As Trump appeared to grow concerned about the future of the US economy, he opened up a new front. “The Fake News Media is doing everything they can to crash the economy because they think that will be bad for me and my re-election,” he claimed, without presenting any evidence of such a conspiracy. He began repeating the attack, falsely declaring that journalists were “doing everything possible” to cause a downturn. “They would be willing to hurt many people, but that doesn’t matter to them,” he added.
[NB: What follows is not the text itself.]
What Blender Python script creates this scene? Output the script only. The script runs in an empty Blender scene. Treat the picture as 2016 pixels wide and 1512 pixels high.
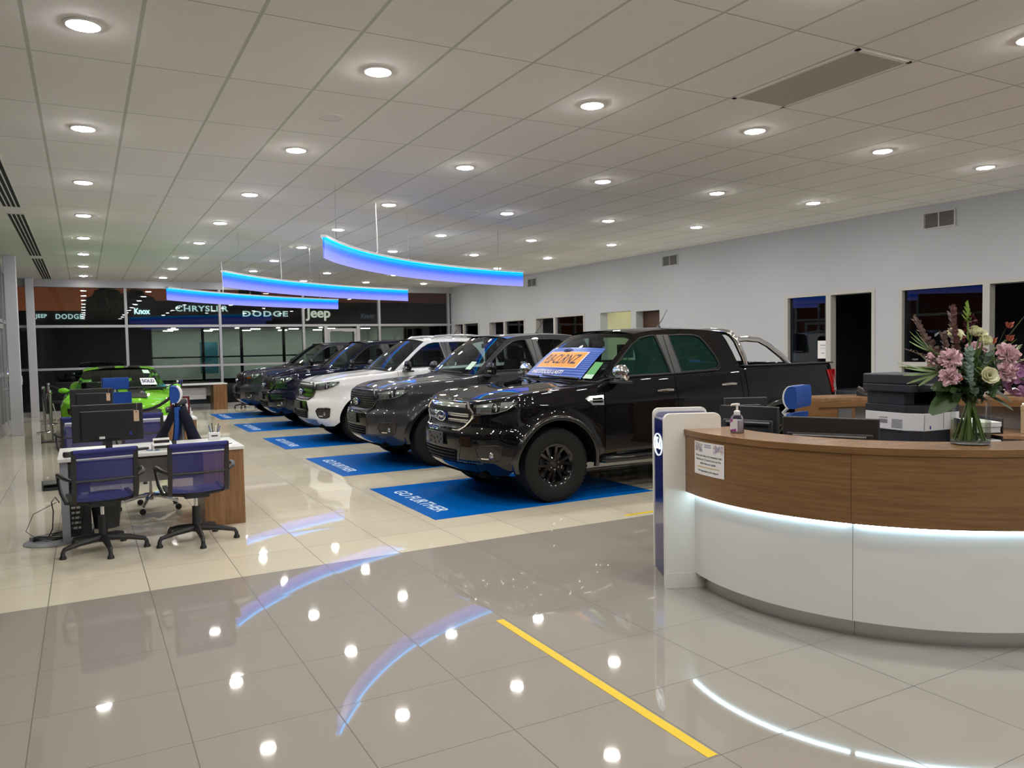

Trump got plenty of backing for this bogus claim from Sean Hannity, Lou Dobbs, and other Fox News pundits. Democrats and “the media mob” were now “trying to talk the US into an economic recession,” Hannity said on his primetime show. “They want people to suffer. Why? So they can get back power and President Trump will lose the election. You know what? It doesn’t get any sicker than what these people are doing.”
Meanwhile, the New York Times reported this week that opposition researchers closely connected to the Trump family are aggressively targeting journalists whose reporting they deem hostile to the president, with the goal of embarrassing them and causing a chilling effect, if not destroying their careers.
Since this Monday alone, the president has lashed out at the press more than a dozen times, again declaring the media “totally out of control” and repeatedly calling it “fake and corrupt.” He has even stepped up some selective criticism of Fox News, complaining about their coverage of the Democratic primaries and stating, remarkably, that the network “isn’t working for us anymore.”
But the bad news in all this may be for Trump himself. While collectively these tactics represent an inherently dangerous attack on a pillar of our constitutional democracy, Trump’s multiyear campaign against the press appears to have been no more successful a project than, say, Trump Tower Moscow. One recent poll showed that although half of Trump’s base said they thought the press was “the enemy of the people,” two thirds of all respondents agreed “news media is an important part of a democracy.” Last October, an annual media survey conducted by Gallup since the 1970s found that public trust in the media rose steadily in the two years since Trump became president. And another poll last fall, from Quinnipiac, found that by a big margin American voters trusted the news media more than Trump “to tell the truth about important issues.” While those results fell starkly along partisan lines, independent and women voters sided heavily with the media.
Trump’s scorched-earth approach, in other words, may ultimately be failing. If that’s the case, he might simply resort to nonsensically blaming journalists.
“The Media is destroying the Free Press!” he tweeted late this month, echoing one of his favorite right-wing radio hosts. “So True!”